§ SHORT PROBLEM: Return every line of the material exactly.

§ DATA EXTRACT:
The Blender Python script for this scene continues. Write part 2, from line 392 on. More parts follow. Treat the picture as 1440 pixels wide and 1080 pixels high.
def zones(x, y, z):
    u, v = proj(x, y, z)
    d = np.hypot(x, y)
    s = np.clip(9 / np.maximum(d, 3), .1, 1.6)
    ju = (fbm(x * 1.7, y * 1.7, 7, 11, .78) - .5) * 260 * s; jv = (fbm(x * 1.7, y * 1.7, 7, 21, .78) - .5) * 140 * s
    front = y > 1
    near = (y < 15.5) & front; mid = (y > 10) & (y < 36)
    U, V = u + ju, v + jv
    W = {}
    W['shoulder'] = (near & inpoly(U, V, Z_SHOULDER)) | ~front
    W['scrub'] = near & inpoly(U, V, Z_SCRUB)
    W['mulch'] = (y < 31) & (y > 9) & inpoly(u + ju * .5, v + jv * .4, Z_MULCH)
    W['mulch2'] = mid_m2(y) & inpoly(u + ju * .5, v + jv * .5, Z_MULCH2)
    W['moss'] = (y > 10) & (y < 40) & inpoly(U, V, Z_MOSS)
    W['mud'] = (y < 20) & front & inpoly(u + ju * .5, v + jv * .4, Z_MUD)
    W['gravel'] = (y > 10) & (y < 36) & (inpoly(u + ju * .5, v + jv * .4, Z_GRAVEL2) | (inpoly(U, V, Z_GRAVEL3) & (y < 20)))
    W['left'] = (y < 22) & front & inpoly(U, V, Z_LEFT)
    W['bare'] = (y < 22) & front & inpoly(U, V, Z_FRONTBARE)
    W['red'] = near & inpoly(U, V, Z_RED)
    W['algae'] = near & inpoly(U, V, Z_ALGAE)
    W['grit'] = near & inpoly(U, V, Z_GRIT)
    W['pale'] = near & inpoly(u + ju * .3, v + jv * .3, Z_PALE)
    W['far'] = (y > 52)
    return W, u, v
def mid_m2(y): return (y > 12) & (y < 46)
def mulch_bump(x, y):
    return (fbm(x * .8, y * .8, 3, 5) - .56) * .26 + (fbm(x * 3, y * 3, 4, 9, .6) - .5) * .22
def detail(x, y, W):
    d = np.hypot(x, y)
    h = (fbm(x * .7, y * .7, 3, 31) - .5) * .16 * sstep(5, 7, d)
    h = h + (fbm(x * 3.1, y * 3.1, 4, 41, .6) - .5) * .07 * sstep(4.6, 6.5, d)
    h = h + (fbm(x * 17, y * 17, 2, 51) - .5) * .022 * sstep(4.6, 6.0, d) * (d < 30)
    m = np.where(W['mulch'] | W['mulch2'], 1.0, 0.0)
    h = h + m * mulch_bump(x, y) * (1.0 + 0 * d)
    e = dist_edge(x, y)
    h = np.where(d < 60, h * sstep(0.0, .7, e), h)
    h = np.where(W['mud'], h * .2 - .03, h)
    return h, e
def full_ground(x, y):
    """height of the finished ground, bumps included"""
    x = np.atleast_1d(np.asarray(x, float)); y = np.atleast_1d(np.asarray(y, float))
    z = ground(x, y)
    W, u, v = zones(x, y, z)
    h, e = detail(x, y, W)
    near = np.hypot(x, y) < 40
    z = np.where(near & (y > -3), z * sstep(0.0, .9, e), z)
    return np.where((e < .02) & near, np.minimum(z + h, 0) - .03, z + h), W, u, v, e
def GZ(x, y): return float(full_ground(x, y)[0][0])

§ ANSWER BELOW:
The Blender Python script for this scene continues. Write part 2, from line 392 on. More parts follow. Treat the picture as 1440 pixels wide and 1080 pixels high.
def zones(x, y, z):
    u, v = proj(x, y, z)
    d = np.hypot(x, y)
    s = np.clip(9 / np.maximum(d, 3), .1, 1.6)
    ju = (fbm(x * 1.7, y * 1.7, 7, 11, .78) - .5) * 260 * s; jv = (fbm(x * 1.7, y * 1.7, 7, 21, .78) - .5) * 140 * s
    front = y > 1
    near = (y < 15.5) & front; mid = (y > 10) & (y < 36)
    U, V = u + ju, v + jv
    W = {}
    W['shoulder'] = (near & inpoly(U, V, Z_SHOULDER)) | ~front
    W['scrub'] = near & inpoly(U, V, Z_SCRUB)
    W['mulch'] = (y < 31) & (y > 9) & inpoly(u + ju * .5, v + jv * .4, Z_MULCH)
    W['mulch2'] = mid_m2(y) & inpoly(u + ju * .5, v + jv * .5, Z_MULCH2)
    W['moss'] = (y > 10) & (y < 40) & inpoly(U, V, Z_MOSS)
    W['mud'] = (y < 20) & front & inpoly(u + ju * .5, v + jv * .4, Z_MUD)
    W['gravel'] = (y > 10) & (y < 36) & (inpoly(u + ju * .5, v + jv * .4, Z_GRAVEL2) | (inpoly(U, V, Z_GRAVEL3) & (y < 20)))
    W['left'] = (y < 22) & front & inpoly(U, V, Z_LEFT)
    W['bare'] = (y < 22) & front & inpoly(U, V, Z_FRONTBARE)
    W['red'] = near & inpoly(U, V, Z_RED)
    W['algae'] = near & inpoly(U, V, Z_ALGAE)
    W['grit'] = near & inpoly(U, V, Z_GRIT)
    W['pale'] = near & inpoly(u + ju * .3, v + jv * .3, Z_PALE)
    W['far'] = (y > 52)
    return W, u, v
def mid_m2(y): return (y > 12) & (y < 46)
def mulch_bump(x, y):
    return (fbm(x * .8, y * .8, 3, 5) - .56) * .26 + (fbm(x * 3, y * 3, 4, 9, .6) - .5) * .22
def detail(x, y, W):
    d = np.hypot(x, y)
    h = (fbm(x * .7, y * .7, 3, 31) - .5) * .16 * sstep(5, 7, d)
    h = h + (fbm(x * 3.1, y * 3.1, 4, 41, .6) - .5) * .07 * sstep(4.6, 6.5, d)
    h = h + (fbm(x * 17, y * 17, 2, 51) - .5) * .022 * sstep(4.6, 6.0, d) * (d < 30)
    m = np.where(W['mulch'] | W['mulch2'], 1.0, 0.0)
    h = h + m * mulch_bump(x, y) * (1.0 + 0 * d)
    e = dist_edge(x, y)
    h = np.where(d < 60, h * sstep(0.0, .7, e), h)
    h = np.where(W['mud'], h * .2 - .03, h)
    return h, e
def full_ground(x, y):
    """height of the finished ground, bumps included"""
    x = np.atleast_1d(np.asarray(x, float)); y = np.atleast_1d(np.asarray(y, float))
    z = ground(x, y)
    W, u, v = zones(x, y, z)
    h, e = detail(x, y, W)
    near = np.hypot(x, y) < 40
    z = np.where(near & (y > -3), z * sstep(0.0, .9, e), z)
    return np.where((e < .02) & near, np.minimum(z + h, 0) - .03, z + h), W, u, v, e
def GZ(x, y): return float(full_ground(x, y)[0][0])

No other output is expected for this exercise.